Most tribal members depend upon unsafe means to heat their homes, such as basic wood burning and fossil fuels like propane. The tribe's proposal will focus on educating its members about newer renewable energy-efficient alternatives for heating and/or cooling their homes, and new technologies that will target vulnerable households (elderly, disabled and young children). The tribe will outfit 2 homes with model systems-one with a pellet fuel appliance (stove) and evaporative air-conditioning (EAC) system; the other will have a geothermal heat pump system installed for year round climate control. The intent is to compare the savings and efficiencies of both systems, demonstrate reduction in energy crises and costs to the selected households from their previous heating/cooling methods, and put forth an active outreach campaign to publicize the expected, positive results from this testing.

 *Includes $10,000 for energy efficiency education


TULALIP TRIBES    $60,000*

(WASHINGTON)

The tribe plans to install heat pumps for those low income households living on the reservation and compromised by health problems. Most tribal members use wood stoves as either their primary or secondary heating source. Not only are these stoves more than 20 years old in most cases, they also pose significant and pervasive health risks associated with wood smoke. The heat pumps are more safe and efficient, and the tribe will target the assistance to vulnerable groups. As part of this REACH effort, the tribe plans to provide all client homes with an energy efficiency assessment and health and safety information, and will provide heat pumps to those households facing the most serious health hazards.

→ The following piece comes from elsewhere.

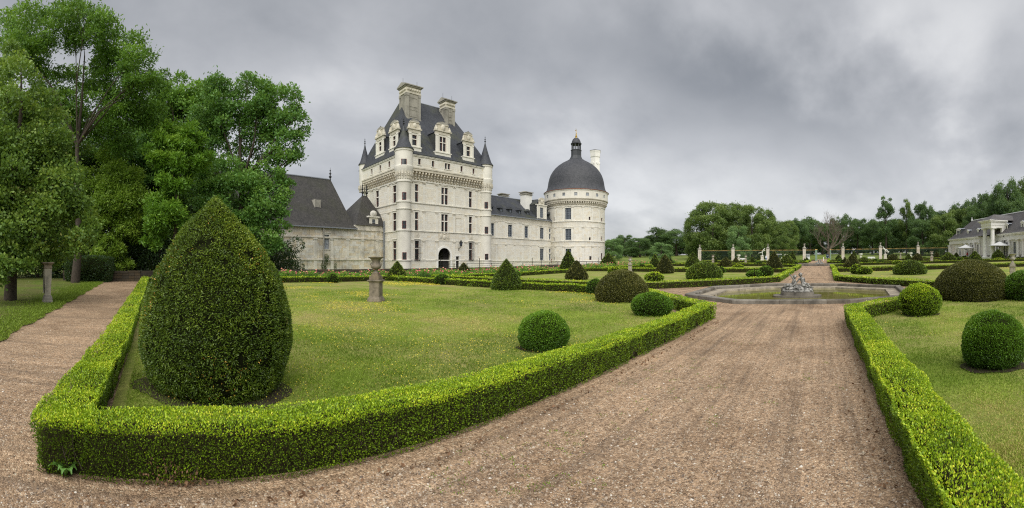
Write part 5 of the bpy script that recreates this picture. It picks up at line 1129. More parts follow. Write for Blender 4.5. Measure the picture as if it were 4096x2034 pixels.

 *Includes $10,000 for energy efficiency education


NORTHERN MARIANA ISLANDS    $60,000*

Northern Marianas will provide multiple initiatives under its REACH program. Primarily, it will offer one-on-one client counseling-this is particularly important because most elderly are not well enough or have the means or the transportation to physically come into the LIHEAP office. This proposal will enable LIHEAP staff to conduct home visits to health challenged clients, identify any home energy problems and educate them on the risks to their health due to unsafe energy use. In addition, Northern Marianas will conduct health and safety workshops in collaboration with the Department of Public Health, and work with its sole utility company to put on an Energy Fair with information and various energy discounts for low income households.